Appuntamento in edicola coi Mamuthones
SASSARI. Sono forse le maschere più conosciute del carnevale sardo, tanto da essere diventate uno dei simboli dell’intera isola. Oggi in edicola con il giornale i lettori della Nuova Sardegna troverà...
SASSARI. Sono forse le maschere più conosciute del carnevale sardo, tanto da essere diventate uno dei simboli dell’intera isola. Oggi in edicola con il giornale i lettori della Nuova Sardegna troverà la seconda stampa della serie dedicata alle maschere del carnevale sardo, nella quale il disegnatore Luigi Crobu ha ritratto un «mamuthone» e un «issohatore» (lanciatore di laccio) in azione. Maschere affascinanti e per certi versi ancora misteriose, dato che ancora ci si chiede se esista un legame tra il «clima» che si respira nel paese e il radicamento che le sue maschere hanno saputo stabilire in questa comunità di origine e poi anche in tutta la comunità isolana. Può darsi che la convivenza tra pastori e contadini abbia determinato caratteri di bonomia, di maggiore inclinazione alle «leggerezze» del Carnevale.Ciò non toglie che interpreti e studiosi continuino a cogliere nelle due maschere – più nel «mamuthone» che nell’«issohatore» – elementi di tristezza e persino di tragicità.
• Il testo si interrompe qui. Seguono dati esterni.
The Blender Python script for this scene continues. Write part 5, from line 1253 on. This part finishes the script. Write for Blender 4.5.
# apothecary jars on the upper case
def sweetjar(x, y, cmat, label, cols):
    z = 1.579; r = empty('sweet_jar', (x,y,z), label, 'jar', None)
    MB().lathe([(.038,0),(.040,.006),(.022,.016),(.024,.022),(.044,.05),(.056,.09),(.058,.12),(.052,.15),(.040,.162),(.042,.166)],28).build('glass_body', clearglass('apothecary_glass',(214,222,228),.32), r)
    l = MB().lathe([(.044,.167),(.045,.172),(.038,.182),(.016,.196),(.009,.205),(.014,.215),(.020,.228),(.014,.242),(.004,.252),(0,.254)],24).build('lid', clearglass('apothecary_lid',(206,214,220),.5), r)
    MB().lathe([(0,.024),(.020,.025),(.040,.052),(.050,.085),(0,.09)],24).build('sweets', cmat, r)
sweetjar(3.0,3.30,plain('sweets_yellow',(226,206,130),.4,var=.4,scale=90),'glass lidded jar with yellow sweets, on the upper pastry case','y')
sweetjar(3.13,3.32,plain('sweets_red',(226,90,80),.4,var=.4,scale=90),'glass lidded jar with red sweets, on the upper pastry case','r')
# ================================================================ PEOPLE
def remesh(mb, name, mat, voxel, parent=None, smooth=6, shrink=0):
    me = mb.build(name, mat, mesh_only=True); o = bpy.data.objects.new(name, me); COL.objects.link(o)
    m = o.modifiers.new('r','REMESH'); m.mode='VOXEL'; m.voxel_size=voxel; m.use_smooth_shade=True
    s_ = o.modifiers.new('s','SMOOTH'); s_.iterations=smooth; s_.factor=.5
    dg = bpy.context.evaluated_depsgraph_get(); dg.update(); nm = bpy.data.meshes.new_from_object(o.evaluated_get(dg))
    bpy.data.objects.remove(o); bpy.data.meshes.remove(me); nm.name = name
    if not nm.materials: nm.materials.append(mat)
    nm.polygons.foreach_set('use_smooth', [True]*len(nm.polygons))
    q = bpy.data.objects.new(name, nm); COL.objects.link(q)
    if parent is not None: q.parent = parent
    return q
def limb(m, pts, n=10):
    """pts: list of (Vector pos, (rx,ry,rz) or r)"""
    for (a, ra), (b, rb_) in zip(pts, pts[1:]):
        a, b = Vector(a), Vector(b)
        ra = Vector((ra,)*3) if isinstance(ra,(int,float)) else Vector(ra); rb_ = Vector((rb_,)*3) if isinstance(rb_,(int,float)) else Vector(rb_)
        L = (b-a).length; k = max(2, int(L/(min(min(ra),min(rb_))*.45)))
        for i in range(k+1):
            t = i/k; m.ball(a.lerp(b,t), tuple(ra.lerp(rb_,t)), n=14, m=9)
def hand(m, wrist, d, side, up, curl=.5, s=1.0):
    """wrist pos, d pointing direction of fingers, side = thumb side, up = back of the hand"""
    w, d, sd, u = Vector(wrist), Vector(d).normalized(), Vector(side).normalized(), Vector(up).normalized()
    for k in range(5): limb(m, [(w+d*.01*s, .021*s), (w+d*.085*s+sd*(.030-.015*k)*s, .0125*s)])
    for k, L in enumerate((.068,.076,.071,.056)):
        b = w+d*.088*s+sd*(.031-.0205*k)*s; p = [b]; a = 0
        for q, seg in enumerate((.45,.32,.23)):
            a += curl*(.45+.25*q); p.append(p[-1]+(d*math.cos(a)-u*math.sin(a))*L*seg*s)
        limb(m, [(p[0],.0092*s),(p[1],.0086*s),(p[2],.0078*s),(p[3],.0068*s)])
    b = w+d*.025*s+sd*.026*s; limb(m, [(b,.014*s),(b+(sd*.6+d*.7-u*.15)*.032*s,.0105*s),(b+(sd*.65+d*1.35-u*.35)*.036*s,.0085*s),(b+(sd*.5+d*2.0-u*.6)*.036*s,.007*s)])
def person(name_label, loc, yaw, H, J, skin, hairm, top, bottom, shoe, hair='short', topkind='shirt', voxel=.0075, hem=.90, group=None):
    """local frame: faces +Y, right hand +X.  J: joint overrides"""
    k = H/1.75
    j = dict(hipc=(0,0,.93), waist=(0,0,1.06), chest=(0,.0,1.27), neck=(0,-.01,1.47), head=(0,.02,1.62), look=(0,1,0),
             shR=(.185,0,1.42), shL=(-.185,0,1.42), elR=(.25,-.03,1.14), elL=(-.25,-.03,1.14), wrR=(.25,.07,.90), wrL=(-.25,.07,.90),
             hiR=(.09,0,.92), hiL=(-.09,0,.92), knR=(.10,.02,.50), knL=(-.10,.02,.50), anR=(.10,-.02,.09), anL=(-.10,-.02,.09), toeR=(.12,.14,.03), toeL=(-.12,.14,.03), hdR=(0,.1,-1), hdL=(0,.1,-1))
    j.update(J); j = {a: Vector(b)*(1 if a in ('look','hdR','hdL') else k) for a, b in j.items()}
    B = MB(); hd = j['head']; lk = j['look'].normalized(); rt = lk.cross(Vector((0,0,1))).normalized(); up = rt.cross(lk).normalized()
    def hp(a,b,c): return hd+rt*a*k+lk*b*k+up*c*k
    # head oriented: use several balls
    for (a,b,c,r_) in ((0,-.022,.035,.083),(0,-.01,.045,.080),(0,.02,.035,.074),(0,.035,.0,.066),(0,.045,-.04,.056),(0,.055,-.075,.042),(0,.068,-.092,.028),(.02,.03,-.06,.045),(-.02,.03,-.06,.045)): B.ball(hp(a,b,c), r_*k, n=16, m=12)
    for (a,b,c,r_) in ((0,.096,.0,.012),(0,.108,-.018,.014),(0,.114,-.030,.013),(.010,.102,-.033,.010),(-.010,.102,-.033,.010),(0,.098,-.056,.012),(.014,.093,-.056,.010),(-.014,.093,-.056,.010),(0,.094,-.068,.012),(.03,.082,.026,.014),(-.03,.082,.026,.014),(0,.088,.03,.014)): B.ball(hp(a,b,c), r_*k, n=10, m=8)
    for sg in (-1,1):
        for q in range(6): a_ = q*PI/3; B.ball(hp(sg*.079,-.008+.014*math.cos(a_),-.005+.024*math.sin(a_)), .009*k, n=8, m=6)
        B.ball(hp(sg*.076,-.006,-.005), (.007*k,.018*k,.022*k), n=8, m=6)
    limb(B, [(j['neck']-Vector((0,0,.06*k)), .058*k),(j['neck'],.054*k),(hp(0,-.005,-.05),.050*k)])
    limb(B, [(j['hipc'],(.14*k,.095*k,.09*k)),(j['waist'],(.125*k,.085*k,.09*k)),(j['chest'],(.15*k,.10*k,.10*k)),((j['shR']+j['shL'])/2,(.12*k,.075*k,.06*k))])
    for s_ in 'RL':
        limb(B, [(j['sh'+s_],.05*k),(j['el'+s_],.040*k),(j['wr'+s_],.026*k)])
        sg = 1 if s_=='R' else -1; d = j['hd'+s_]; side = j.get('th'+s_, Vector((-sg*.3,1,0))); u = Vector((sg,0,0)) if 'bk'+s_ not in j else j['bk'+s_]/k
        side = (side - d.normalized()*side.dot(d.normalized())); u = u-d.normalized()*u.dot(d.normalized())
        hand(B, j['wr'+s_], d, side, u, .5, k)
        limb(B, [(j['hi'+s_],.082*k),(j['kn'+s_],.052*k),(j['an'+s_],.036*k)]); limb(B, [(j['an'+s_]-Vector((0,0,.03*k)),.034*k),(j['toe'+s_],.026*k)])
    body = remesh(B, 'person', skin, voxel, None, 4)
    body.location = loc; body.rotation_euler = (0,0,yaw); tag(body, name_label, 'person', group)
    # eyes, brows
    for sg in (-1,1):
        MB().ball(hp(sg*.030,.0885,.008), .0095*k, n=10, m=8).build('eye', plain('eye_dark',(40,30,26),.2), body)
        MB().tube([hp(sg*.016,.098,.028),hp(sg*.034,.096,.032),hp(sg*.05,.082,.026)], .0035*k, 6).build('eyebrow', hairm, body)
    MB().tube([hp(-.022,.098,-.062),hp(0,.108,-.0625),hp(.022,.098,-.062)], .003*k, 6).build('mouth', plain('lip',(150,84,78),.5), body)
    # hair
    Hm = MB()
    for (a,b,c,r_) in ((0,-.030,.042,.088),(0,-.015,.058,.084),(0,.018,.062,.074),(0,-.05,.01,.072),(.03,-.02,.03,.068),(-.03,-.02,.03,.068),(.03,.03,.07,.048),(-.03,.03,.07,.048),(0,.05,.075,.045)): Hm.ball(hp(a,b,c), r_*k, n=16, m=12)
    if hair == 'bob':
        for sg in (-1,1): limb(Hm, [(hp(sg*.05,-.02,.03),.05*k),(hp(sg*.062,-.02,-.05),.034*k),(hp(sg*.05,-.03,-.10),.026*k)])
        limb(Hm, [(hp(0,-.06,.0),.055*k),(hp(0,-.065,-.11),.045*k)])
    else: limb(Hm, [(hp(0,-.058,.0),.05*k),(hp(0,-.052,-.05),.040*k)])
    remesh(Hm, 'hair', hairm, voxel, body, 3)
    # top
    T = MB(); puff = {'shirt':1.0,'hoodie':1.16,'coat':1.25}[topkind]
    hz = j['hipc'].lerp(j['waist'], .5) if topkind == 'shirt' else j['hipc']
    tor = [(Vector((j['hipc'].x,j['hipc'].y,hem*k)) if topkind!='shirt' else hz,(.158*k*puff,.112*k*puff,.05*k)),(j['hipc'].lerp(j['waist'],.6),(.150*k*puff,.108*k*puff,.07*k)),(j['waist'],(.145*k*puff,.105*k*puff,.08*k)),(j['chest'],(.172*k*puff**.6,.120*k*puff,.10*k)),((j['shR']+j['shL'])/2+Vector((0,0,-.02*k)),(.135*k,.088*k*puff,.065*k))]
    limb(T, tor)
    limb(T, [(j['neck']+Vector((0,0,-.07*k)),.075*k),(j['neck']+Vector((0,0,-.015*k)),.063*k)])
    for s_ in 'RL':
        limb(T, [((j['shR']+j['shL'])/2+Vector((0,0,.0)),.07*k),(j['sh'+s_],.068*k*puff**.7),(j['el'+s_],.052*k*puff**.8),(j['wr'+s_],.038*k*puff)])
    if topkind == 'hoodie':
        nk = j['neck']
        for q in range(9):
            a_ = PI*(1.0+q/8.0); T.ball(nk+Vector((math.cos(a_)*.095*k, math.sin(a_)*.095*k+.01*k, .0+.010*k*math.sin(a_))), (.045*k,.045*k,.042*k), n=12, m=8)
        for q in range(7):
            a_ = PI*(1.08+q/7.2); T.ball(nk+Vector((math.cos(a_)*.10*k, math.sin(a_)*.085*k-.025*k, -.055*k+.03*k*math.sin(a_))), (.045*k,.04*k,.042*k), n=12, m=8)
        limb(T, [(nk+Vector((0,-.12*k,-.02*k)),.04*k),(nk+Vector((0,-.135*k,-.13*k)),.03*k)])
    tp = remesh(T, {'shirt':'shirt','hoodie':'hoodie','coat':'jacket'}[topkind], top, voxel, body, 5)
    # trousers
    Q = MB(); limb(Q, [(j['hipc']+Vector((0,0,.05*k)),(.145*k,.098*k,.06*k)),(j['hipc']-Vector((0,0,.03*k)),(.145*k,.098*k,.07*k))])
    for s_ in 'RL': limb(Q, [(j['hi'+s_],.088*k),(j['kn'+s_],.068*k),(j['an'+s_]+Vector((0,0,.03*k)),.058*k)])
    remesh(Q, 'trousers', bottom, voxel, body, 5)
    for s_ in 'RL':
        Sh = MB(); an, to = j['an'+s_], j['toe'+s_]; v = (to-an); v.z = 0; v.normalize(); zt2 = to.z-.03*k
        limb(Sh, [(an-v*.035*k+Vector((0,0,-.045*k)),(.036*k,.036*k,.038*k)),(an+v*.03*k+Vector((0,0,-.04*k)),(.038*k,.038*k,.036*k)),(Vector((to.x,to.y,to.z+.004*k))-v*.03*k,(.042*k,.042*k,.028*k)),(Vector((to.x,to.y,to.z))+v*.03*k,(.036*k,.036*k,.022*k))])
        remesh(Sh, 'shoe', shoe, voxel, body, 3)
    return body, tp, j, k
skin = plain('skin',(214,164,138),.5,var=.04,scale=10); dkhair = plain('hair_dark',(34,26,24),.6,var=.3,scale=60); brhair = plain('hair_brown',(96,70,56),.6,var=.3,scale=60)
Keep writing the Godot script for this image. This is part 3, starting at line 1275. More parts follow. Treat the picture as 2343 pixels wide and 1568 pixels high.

Di sicuro l’interesse dei ricercatori è sempre crescendo, le maschere si sono fatte conoscere ovunque, e il paese ha saputo valorizzarle sino a metterle al centro di un (visitatissimo) «Museo delle Maschere mediterranee». Naturalmente ci si chiede tuttora cosa significhino le maschere di legno che coprono i visi; il groviglio di campanacci che il «mamuthone» porta sulle spalle, e naturalmente la «soha», il laccio che l’«issohatore» usa scherzosamente per catturare qualche spettatore. Le ipotesi sono diverse ma una volta che ci si trova ad assistere alla sfilata – specie se si ha l’opportunità di farlo proprio a Mamoiada – non resta che abbandonarsi semplicemente al fascino suggestivo quanto misterioso dello spettacolo.